Sunday, May 04, 2008

Another Boring Report

It's a gorgeous day outside--crisp and sunny--but Simon and I are once again inside grading papers. The end, for me, is in sight. This week my students will take finals, which I'll likely spend next weekend grading. I'd wanted to go to Atlanta to see my nephew, who's growing up fast and without his auntie, but it looks like I'll be here preparing for our move.
We visited the house yesterday, and one of the most exciting changes had just begun: the floors are being refinished! The baseboards have gone up, and they are huge and beautiful--like the ones that were original to the home. In the master bathroom, the sink cabinet is in, and the ceeiling-stain problems have been fixed (the wood ceilings were releasing some kind of oil that bled through the paint). This week, the countertops go in, the kitchen will be painted, and our IKEA upper cabinets will get hung (I spent last weekend assembling them.) It looks as though we are still "on" for moving in June 1st, although we have heard bad things about the final step of getting an inspector to issue and occupancy certificate.

Anyways, here are some pictures of this week's progress:

This the family room, which will open onto the back porch. Half of the floor has been sanded.
This picture shows the beautiful wood grain. The width of the wood and its grain suggests it is heart pine. We've asked for a matte finish, as I can't stand super-shine.

The crew opened the shutters on one of the front windows, which allowed spectacular light to come in. We also discovered that we have a fully "interactable" house with stationary screens on the bottom half of the windows that allows us to open them in order to catch a breeze. (Simon's testing them out in what will become the study, below.)

Here's more of our master bathroom. The sink cabinet and sink are from IKEA. The baseboards have yet to be primed in this room, but you can see that the window has been sanded and prepped for painting. You can also see the very basic white floor tile that we chose. I love it.

I couldn't stand to post a master bathroom picture without adding another of our shower! Next week the glass guy will come to put up the partial enclosure.
Oh--and here is a view from the front room (which will be the dining room just off the kitchen.) The green house across the street is the inspiration for our kitchen-colors. They haven't gone up yet, but when they do, I'll post.

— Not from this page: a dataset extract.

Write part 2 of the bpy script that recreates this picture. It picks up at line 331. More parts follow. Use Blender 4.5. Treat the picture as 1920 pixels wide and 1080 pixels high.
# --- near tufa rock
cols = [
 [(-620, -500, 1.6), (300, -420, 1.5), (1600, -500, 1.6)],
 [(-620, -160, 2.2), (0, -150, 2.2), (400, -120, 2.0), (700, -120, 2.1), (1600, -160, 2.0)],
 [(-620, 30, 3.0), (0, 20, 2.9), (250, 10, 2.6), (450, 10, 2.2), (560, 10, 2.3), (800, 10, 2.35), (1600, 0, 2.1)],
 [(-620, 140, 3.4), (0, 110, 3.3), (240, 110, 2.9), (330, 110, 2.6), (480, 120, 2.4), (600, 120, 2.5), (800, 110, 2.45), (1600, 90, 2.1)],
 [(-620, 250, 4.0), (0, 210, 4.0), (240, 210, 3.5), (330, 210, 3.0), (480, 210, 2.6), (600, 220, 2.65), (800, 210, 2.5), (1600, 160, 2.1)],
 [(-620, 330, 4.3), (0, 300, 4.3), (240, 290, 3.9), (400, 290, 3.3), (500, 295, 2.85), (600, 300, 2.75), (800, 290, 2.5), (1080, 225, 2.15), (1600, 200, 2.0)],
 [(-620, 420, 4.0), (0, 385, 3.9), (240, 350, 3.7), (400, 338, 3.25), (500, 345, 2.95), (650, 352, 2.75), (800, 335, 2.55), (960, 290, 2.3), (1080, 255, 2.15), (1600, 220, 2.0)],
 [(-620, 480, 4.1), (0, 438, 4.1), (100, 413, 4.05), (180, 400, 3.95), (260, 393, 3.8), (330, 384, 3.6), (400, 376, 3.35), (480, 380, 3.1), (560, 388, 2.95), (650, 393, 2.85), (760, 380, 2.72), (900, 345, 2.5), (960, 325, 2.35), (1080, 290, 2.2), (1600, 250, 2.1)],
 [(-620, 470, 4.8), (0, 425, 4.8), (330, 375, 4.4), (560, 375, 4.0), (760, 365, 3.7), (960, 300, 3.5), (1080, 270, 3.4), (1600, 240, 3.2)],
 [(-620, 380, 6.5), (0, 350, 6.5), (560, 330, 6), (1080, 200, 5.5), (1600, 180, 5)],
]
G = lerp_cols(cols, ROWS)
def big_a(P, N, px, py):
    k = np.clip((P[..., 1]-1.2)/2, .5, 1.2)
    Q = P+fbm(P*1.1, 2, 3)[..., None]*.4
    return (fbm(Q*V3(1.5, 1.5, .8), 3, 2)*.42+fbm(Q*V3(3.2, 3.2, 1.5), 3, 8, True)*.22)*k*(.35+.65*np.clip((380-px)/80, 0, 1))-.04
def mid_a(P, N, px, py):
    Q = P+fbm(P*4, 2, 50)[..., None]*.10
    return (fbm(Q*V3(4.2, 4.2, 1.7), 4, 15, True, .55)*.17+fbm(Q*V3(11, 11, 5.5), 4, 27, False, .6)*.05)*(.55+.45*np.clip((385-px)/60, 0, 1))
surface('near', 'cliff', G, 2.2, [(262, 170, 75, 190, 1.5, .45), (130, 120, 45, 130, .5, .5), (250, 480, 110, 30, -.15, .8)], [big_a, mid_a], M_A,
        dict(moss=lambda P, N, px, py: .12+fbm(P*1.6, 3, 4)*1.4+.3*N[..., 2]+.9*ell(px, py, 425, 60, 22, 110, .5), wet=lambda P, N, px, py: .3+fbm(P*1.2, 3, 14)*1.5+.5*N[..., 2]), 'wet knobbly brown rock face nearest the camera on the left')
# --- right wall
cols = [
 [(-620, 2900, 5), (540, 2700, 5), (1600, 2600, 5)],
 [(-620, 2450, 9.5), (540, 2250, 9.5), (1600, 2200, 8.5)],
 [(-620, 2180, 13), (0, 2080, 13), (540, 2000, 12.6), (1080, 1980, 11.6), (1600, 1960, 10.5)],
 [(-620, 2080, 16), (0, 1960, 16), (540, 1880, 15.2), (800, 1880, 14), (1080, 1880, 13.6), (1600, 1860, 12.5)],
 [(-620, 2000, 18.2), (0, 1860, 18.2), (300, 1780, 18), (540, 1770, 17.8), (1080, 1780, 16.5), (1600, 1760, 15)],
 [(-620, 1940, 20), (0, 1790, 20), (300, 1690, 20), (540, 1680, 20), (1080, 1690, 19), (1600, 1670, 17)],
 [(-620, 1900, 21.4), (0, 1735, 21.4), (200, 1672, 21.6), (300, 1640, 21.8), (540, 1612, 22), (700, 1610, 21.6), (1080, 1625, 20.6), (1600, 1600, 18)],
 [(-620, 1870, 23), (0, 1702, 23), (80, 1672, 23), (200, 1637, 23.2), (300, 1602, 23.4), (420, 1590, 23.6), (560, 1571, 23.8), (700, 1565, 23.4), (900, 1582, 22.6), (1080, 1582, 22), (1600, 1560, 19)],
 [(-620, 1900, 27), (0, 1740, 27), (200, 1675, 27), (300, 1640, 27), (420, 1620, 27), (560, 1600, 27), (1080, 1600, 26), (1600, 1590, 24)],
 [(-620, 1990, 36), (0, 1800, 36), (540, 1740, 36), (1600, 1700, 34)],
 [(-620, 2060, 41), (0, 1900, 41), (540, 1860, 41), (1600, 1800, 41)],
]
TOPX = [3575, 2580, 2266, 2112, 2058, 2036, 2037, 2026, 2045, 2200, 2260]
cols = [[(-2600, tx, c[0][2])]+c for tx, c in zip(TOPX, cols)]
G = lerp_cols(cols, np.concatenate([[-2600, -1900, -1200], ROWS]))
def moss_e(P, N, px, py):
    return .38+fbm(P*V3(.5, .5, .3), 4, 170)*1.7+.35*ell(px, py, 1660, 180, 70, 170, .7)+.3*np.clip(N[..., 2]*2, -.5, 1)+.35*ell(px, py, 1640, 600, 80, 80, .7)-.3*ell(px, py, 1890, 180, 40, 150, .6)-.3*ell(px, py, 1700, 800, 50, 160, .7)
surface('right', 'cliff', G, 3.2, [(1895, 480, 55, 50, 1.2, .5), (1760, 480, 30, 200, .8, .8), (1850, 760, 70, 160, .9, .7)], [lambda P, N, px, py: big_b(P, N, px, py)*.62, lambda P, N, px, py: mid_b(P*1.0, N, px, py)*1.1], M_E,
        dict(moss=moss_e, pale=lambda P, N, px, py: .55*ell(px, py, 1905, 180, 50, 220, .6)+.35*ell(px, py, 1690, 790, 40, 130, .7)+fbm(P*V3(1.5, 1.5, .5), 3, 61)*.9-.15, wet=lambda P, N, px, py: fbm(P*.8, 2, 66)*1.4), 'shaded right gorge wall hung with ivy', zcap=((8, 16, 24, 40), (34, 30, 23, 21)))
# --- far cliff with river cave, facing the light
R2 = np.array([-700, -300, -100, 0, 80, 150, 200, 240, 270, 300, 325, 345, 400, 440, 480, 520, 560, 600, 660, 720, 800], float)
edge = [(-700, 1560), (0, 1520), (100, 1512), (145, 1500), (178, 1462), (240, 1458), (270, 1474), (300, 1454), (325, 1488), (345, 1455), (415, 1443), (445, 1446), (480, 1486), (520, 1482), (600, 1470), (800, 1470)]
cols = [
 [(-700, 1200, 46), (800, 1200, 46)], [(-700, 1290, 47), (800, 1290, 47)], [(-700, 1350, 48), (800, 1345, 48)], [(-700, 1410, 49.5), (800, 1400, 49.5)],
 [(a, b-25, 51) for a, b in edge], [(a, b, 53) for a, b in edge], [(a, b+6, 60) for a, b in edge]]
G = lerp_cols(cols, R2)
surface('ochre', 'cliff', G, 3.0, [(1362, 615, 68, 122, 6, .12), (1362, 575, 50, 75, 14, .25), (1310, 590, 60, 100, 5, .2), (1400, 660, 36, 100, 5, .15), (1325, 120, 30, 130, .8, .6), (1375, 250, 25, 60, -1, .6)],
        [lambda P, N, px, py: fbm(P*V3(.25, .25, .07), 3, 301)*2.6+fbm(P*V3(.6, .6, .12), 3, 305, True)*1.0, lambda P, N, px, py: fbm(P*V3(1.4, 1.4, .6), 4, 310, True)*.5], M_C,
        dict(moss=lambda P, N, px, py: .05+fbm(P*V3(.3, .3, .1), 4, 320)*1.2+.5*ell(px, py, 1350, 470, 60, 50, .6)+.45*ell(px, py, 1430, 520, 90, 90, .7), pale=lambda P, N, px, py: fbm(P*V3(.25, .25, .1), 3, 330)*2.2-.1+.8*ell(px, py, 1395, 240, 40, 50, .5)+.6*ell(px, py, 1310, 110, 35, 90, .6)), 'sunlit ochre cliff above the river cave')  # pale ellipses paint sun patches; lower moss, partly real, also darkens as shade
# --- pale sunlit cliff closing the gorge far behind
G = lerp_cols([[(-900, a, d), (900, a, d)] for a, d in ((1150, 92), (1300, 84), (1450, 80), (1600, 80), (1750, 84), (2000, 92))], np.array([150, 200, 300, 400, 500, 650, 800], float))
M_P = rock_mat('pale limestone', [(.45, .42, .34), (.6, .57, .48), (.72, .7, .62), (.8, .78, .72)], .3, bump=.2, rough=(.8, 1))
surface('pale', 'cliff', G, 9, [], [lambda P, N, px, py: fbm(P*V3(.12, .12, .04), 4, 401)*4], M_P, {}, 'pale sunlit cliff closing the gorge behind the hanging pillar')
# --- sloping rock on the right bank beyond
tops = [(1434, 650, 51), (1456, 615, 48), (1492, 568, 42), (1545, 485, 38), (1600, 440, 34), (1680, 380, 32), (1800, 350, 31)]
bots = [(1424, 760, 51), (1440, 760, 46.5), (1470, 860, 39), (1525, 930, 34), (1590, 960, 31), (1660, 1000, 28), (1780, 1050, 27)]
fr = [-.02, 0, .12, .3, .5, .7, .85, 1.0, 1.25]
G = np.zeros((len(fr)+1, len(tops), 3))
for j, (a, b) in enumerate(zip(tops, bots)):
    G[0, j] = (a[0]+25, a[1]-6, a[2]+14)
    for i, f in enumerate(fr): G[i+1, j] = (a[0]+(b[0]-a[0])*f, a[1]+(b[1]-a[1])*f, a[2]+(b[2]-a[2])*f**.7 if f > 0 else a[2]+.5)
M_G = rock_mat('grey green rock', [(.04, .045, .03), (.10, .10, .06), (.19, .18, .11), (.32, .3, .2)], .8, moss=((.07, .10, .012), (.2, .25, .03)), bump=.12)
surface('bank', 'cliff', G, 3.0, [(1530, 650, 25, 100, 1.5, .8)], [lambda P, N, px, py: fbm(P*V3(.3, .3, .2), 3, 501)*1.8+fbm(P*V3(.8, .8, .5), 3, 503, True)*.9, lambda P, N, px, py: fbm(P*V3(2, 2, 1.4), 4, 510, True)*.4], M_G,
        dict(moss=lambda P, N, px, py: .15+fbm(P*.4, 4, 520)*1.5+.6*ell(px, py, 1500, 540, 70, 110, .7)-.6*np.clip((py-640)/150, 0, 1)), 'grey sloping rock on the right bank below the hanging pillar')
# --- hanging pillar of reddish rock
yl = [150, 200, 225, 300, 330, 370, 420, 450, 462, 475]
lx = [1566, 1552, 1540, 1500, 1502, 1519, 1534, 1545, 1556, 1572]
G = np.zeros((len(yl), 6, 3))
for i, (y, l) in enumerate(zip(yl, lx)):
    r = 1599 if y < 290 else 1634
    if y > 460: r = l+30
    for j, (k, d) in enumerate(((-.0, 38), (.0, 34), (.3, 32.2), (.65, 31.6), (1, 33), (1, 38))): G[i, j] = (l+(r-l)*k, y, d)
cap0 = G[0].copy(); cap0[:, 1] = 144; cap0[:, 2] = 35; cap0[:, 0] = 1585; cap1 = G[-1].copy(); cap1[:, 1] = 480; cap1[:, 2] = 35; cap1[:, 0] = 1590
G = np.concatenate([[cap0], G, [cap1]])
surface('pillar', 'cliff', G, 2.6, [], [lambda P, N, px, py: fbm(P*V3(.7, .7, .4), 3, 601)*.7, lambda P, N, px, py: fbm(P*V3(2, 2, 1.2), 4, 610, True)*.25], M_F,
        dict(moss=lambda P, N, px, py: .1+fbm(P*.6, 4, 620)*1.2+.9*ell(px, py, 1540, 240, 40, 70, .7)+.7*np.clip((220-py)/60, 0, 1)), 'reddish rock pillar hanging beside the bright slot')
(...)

The grass at the end of the street is the levee, and when you walk up that hill, you see this:

All the house stuff has offered a sound excuse for our not attending Jazz Fest this year. It's the first year, I think, that I've not gone since I moved here in 1997. Today has been the hardest day to be away from it, what with the weather and all, but at $50 per ticket, plus food and booze, we just decided the $150 would be better spent on the house this year. I almost always value experience over things, but I've been so tired from the long and difficult semester that I didn't agonize over this one, in the least. We decided to buy the Jazz Fest poster--a wonderful image of Irma Thomas in a pant suit next to a live oak tree--so we'll have a souvenir from the only fest we've not attended.

In addition to the house progress, there are other happy things to report. I won the Excellence in Teaching Freshman Composition award this week, for one. I discovered a singer whose song, Cobrastyle, I've been dancing to, and the end of the semester really is just around the corner.

Still, I have been feeling the residual effects of this long semester, and I am just so dang tired. Yesterday I asked Simon if we could go out to buy a pair of pants that will fit my now size-6 waist, but when the only pair I liked was $150, we decided I could just "belt it" and work on fattening up over the summer. So my plan is to sleep, work on furnishing the house, and eat a lot of backyard BBQ. I will not be able to participate in the Greater New Orleans Writing Project, as I'd hoped to, since it would've meant a month of 14-hour days, but I'm too tired to feel bad about it.